The 2 cent hike is the third consecutive monthly price hike, following a 2 cent increase in November and a 3 cent upward move in October. These increases have reversed a trend that had seen regional PP prices fall for three straight months.
Even with these three late-year increases, regional PP prices declined by a net of 11 cents per pound in 2015. Most of that drop stems from a 10-cent January decline, which had followed a similar 10-cent drop in December 2014 as global crude oil prices were crashing.
Some North American buyers reported seeing increases of 3 cents in both November and December, but a greater number reported seeing 2 cents both months. In an email, market analyst Scott Newell said the discrepancy is because “the [PP] market isn’t moving in unison anymore.
“Processors are taking different amounts of increases and/or margin expansion depending on what kind of contract they have, what kind of pricing formulas they have, or what suppliers they are buying from,” said Newell, who is with Resin Technology Inc. in Fort Worth, Texas.
Recent production outages — combined with strong domestic demand — have limited the availability of PP throughout North America. “Polypropylene is sold out,” one buyer in the Midwest told Plastics News. “Producers have complete pricing power.”
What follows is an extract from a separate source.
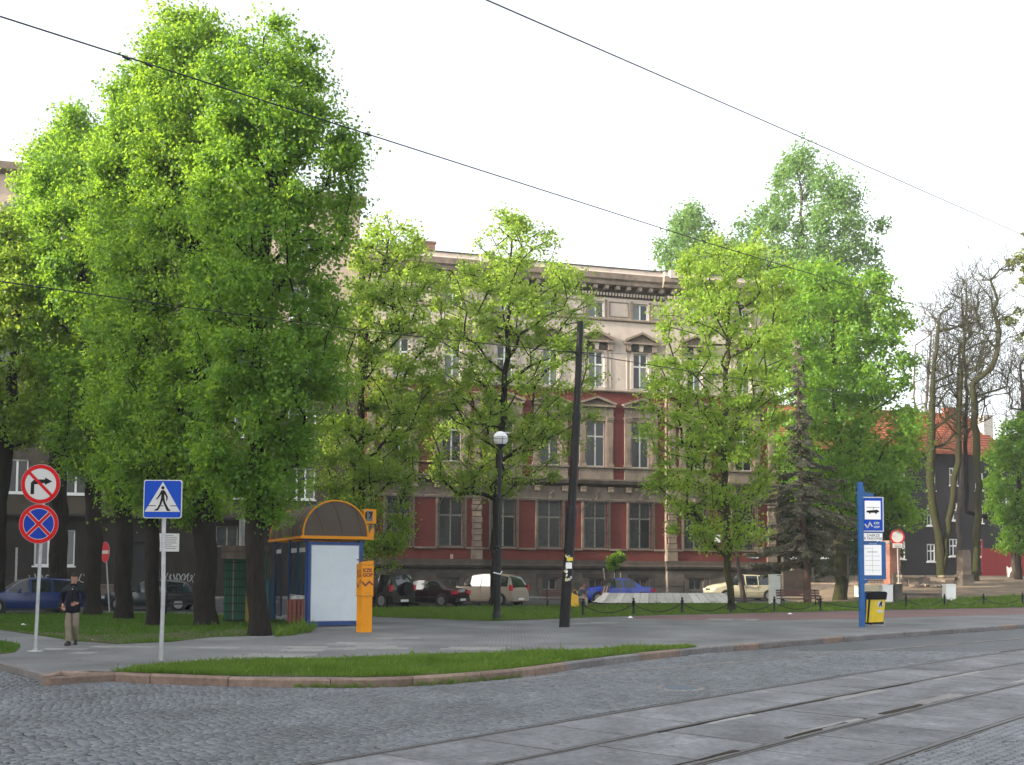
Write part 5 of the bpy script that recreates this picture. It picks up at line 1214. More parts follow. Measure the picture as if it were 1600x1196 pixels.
# --- no entry sign
b0 = G(171, 956); pm = FPX / b0.y; s = thing('no_entry_sign', 'round red no-entry sign with white bar, turned sideways on a leaning thin pole', 'traffic sign', tuple(b0))
cz = D(165, 863, b0.y).z; cx = D(165, 863, b0.y).x - b0.x; R = 16 / pm
MB().tube([(0, 0, -0.1), (cx, 0, cz + 0.2)], 0.03, 8).build('pole', M_zinc, s)
def ne(p):
    ring(p, 0, R, 0.006, M_red, 'red_face'); flat(p, [(-R * .8, -R * .16), (R * .8, -R * .16), (R * .8, R * .16), (-R * .8, R * .16)], 0.009, M_signw, 'white_bar')
n_ = round_plate(s, cz, R, ne, rz=radians(-46)); n_.location.x = cx
# --- no vehicles sign far right
b0 = GT(1404, 916); pm = FPX / b0.y; s = thing('no_vehicles_sign', 'round white sign with red border and small plate in front of the brick gate pillar', 'traffic sign', tuple(b0))
cz = D(1402, 861, b0.y).z; cx = D(1402, 861, b0.y).x - b0.x; R = 11.5 / pm
MB().tube([(0, 0, -0.1), (cx, 0, cz + 0.2)], 0.035, 8).build('pole', M_zinc, s)
def nv(p): ring(p, 0, R * 0.78, 0.006, M_signw, 'white_face'); ring(p, R * 0.78, R, 0.007, M_red, 'red_ring')
n_ = round_plate(s, cz, R, nv); n_.location.x = cx
zb = D(1402, 875, b0.y).z; pp = MB().box(cx - 0.33, cx + 0.33, -0.07, -0.05, zb - 0.15, zb + 0.15).build('small_plate', M_signw, s)
b = MB(); b.box(cx - 0.25, cx + 0.25, -0.075, -0.07, zb + 0.03, zb + 0.06); b.box(cx - 0.22, cx + 0.22, -0.075, -0.07, zb - 0.06, zb - 0.03); b.build('printed_lines', M_black, pp)
# thin bare pole at the left
b0 = G(23, 958); MBp = MB().tube([(0, 0, -0.1), (0.0, 0, D(23, 856, b0.y).z)], 0.045, 8).build('post', M_zinc, None, loc=tuple(b0)); tag(MBp, 'thin bare grey post behind the blue estate car', 'post')
# --- tram wire pole
b0 = G(881, 980); pm = FPX / b0.y; tp = thing('tram_pole', 'tall black steel tram wire pole leaning to the right with torn stickers', 'pole', tuple(b0))
tx = D(907, 503, b0.y).x - b0.x; tz = D(907, 503, b0.y).z; m1 = D(893, 795, b0.y); m2 = D(902, 590, b0.y)
M_pole = mat('black_steel', (0.010, 0.009, 0.010), 0.5, var=0.3, scale=3, bump=0.15, spec=0.25)
f = lambda px, py: (D(px, py, b0.y).x - b0.x, 0.0, D(px, py, b0.y).z)
MB().tube([(0, 0, -0.2), f(893, 800)], [8.2 / pm, 8.0 / pm], 20).build('lower_shaft', M_pole, tp, smooth=True)
MB().tube([f(893, 806), f(893.5, 797), f(894, 790)], [0.185, 0.19, 0.15], 20).build('collar', M_pole, tp, smooth=True)
MB().tube([f(893.5, 792), f(901, 650)], [6.8 / pm, 6.4 / pm], 18).build('middle_shaft', M_pole, tp, smooth=True)
MB().tube([f(900.8, 654), f(901.2, 646)], [0.155, 0.15], 18).build('collar', M_pole, tp)
MB().tube([f(901, 650), f(907, 503)], [5.6 / pm, 5.0 / pm], 16).build('upper_shaft', M_pole, tp, smooth=True)
c_ = f(905, 552); b = MB(); b.tube([(c_[0] - 0.02, 0, c_[2] - 0.05), (c_[0], 0, c_[2] + 0.05)], 0.135, 16); b.tube([(c_[0] - 0.35, -0.02, c_[2] + 0.05), (c_[0], -0.13, c_[2])], 0.02, 6); b.tube([(c_[0], -0.13, c_[2]), (c_[0] + 0.5, -0.02, c_[2] - 0.02)], 0.02, 6); b.build('clamp', M_iron, tp)
cb_ = [f(914, 556), f(916, 575), f(913, 588), f(904, 596)]; MB().tube(cb_, 0.012, 6).build('jumper_cable', M_iron, tp)
r = random.Random(4)
for k in range(16):
    px, py = r.uniform(-6, 6), r.uniform(866, 910); cxp = 893 - (py - 795) * 0.065 + 0.6; p = f(cxp + px, py); w, h_ = r.uniform(0.03, 0.09), r.uniform(0.03, 0.10)
    rad = 8.3 / pm; ang = math.asin(max(-0.9, min(0.9, px / 8.2))); c = f(cxp, py)
    o = MB().box(-w / 2, w / 2, -0.004, 0.0, -h_ / 2, h_ / 2).build('sticker', [M_white, mat('sticker_yellow', (0.7, 0.55, 0.05), 0.6), mat('sticker_grey', (0.3, 0.3, 0.31), 0.7), M_signw][k % 4], tp, loc=(c[0] + sin(ang) * rad, -cos(ang) * rad, c[2]))
    o.rotation_euler = (0, r.uniform(-0.3, 0.3), ang)
c = f(887.5, 884); MB().box(-0.1, 0.1, -0.006, 0, -0.1, 0.1).build('sticker', M_white, tp, loc=(c[0] + 0.02, -8.3 / pm, c[2])); 
c = f(888.5, 874); MB().box(-0.1, 0.1, -0.006, 0, -0.06, 0.06).build('sticker', MATS['sticker_yellow'], tp, loc=(c[0] + 0.03, -8.3 / pm, c[2]))
# --- globe lamp
b0 = G(776, 970); lp = thing('globe_lamp', 'black park lamp post with a white caged glass globe', 'street lamp', tuple(b0)); pm = FPX / b0.y
gz = D(782, 686, b0.y).z; gx = D(782, 686, b0.y).x - b0.x; gr = 12 / pm
MB().lathe([(0.17, -0.05), (0.17, 0.25), (0.14, 0.3), (0.14, 0.34), (0.13, 0.36)], 16).build('base', M_iron, lp, smooth=True)
MB().tube([(0, 0, 0.3), (gx * 0.3, 0, 1.9), (gx * 0.42, 0, 2.6)], [0.135, 0.13, 0.125], 16).build('lower_shaft', M_iron, lp, smooth=True)
MB().tube([(gx * 0.42, 0, 2.6), (gx * 0.7, 0, 4.6), (gx, 0, gz - gr - 0.02)], [0.085, 0.08, 0.06], 14).build('upper_shaft', M_iron, lp, smooth=True)
for zc in (1.35, 1.55, 1.95, 2.6, 2.75, 4.55): x = gx * zc / gz; MB().lathe([(0.1, zc - 0.03), (0.155, zc - 0.02), (0.155, zc + 0.02), (0.09, zc + 0.03)], 16, (x, 0, 0)).build('collar', M_iron, lp)
x = gx * 1.75 / gz; MB().tube([(x - 0.16, -0.14, 1.78), (x + 0.1, -0.15, 1.72), (x + 0.16, -0.05, 1.83)], 0.022, 6).build('tied_rag', M_white, lp)
prof = [(gr * sin(a), -gr * cos(a)) for a in np.linspace(0.02, pi - 0.02, 20)]
MB().lathe(prof, 28, (gx, 0, gz)).build('globe', mat('opal_glass', (0.75, 0.75, 0.76), 0.12, spec=0.6), lp, smooth=True)
MB().lathe([(0.06, -gr - 0.08), (0.10, -gr - 0.02), (gr * 0.62, -gr * 0.86), (gr * 0.72, -gr * 0.74), (gr * 0.60, -gr * 0.80)], 20, (gx, 0, gz)).build('cup', M_iron, lp, smooth=True)
b = MB()
for zz_ in (-0.02, 0.045): 
    rr_ = sqrt(gr ** 2 - (zz_ * 1.0) ** 2) + 0.012; b.tube([(gx + rr_ * cos(a), rr_ * sin(a), gz + zz_) for a in np.linspace(0, 2 * pi, 25)], 0.008, 4, caps=False)
for a in (0.3, 0.3 + pi / 2, 0.3 + pi, 0.3 + 1.5 * pi): b.tube([(gx + (gr + 0.012) * cos(a) * cos(t), (gr + 0.012) * sin(a) * cos(t), gz + (gr + 0.012) * sin(t)) for t in np.linspace(-1.1, 0.15, 7)], 0.009, 4)
b.build('cage', M_iron, lp)
# --- ticket machine
b0 = G(569, 988); pm = FPX / b0.y; tm = thing('ticket_machine', 'orange KZK GOP tram ticket machine standing in front of the shelter', 'ticket machine', tuple(b0), radians(33))
Hm = D(570, 876, b0.y).z; zm = D(570, 932, b0.y).z
# body: front face 18 px wide + left side face 9 px
wf, wd = 0.385, 0.37
MB().box(-wf / 2 + 0.02, wf / 2 - 0.02, -wd / 2 + 0.02, wd / 2, 0, zm).build('lower_body', M_yel, tm)
MB().box(-wf / 2 - 0.01, wf / 2 + 0.01, -wd / 2 - 0.01, wd / 2 + 0.01, zm, zm + 0.03).build('trim_band', mat('darker_orange', (0.45, 0.18, 0.01), 0.5), tm)  # band between the two bodies in a darker orange
b = MB(); b.v = []; b.add([(-wf / 2, -wd / 2, zm + 0.03), (wf / 2, -wd / 2, zm + 0.03), (wf / 2, wd / 2, zm + 0.03), (-wf / 2, wd / 2, zm + 0.03), (-wf / 2, -wd / 2, Hm - 0.04), (wf / 2, -wd / 2, Hm), (wf / 2, wd / 2, Hm - 0.02), (-wf / 2, wd / 2, Hm - 0.12)], [(0, 3, 2, 1), (4, 5, 6, 7), (0, 1, 5, 4), (1, 2, 6, 5), (2, 3, 7, 6), (3, 0, 4, 7)])
ub_ = b.build('upper_body', M_yel, tm)
MB().box(-wf / 2 - 0.005, wf / 2 + 0.02, -wd / 2 - 0.012, wd / 2 + 0.01, Hm + 0.0, Hm + 0.03).build('cap', mat('brown_cap', (0.12, 0.05, 0.02), 0.6), tm)
M_brn = mat('print_brown', (0.16, 0.02, 0.012), 0.5)
text('KZK', 0.15, ub_, (0.0, -wd / 2 - 0.003, Hm - 0.30), M_brn, bold=0.006, sx=1.05); text('GOP', 0.15, ub_, (0.0, -wd / 2 - 0.003, Hm - 0.44), M_brn, bold=0.006, sx=1.05)
text('AUTOMAT BILETOWY', 0.046, ub_, (0, -wd / 2 - 0.003, Hm - 0.14), M_brn)
tq = text('KZK', 0.15, ub_, (-wf / 2 - 0.003, 0.0, Hm - 0.34), M_brn, rz=-pi / 2); tq = text('GOP', 0.15, ub_, (-wf / 2 - 0.003, 0.0, Hm - 0.47), M_brn, rz=-pi / 2)
def zig(x, z, s, w): 
    pts = [(-1, 0.35), (-0.45, -0.45), (-0.05, -0.05), (0.35, 0.45), (1, -0.25)]
    P1 = [(x + a * s, z + c * s * 0.8) for a, c in pts]; return P1
def polyline_flat(parent, P1, w, y, mt, name='emblem'):
    for (a, c) in zip(P1[:-1], P1[1:]):
        d = Vector((c[0] - a[0], c[1] - a[1])); n = Vector((-d.y, d.x)).normalized() * w; e = d.normalized() * w * 0.6
        MB().prism([(a[0] - n.x - e.x, a[1] - n.y - e.y), (c[0] - n.x + e.x, c[1] - n.y + e.y), (c[0] + n.x + e.x, c[1] + n.y + e.y), (a[0] + n.x - e.x, a[1] + n.y - e.y)], y - 0.003, y).build(name, mt, parent, fix=True)
polyline_flat(ub_, zig(0.0, Hm - 0.69, 0.165, 0), 0.026, -wd / 2 - 0.001, M_brn)
b = MB().prism([(-0.12, -0.05), (-0.03, -0.12), (0.08, 0.1), (0.14, 0.02), (0.17, 0.06), (0.09, 0.17), (-0.02, -0.03), (-0.12, 0.06)], -0.003, 0).build('emblem', M_brn, ub_, loc=(-wf / 2 - 0.001, 0, Hm - 0.72), rz=-pi / 2)
MB().box(-0.12, 0.12, -wd / 2 - 0.004, -wd / 2, zm + 0.10, zm + 0.105).build('slot', M_brn, ub_)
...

Regional PP sales were up 5.2 percent through November, according to the American Chemistry Council in Washington. Domestic growth of 6 percent was lessened by a drop of almost 20 percent in export sales during that 11-month period.
Among individual end markets, regional PP sales into injection molded consumer and institutional products — including furniture and housewares — were up almost 11 percent through November. In that same period, regional PP sales into sheet — including thermoformed packaging sheet — surged almost 10 percent.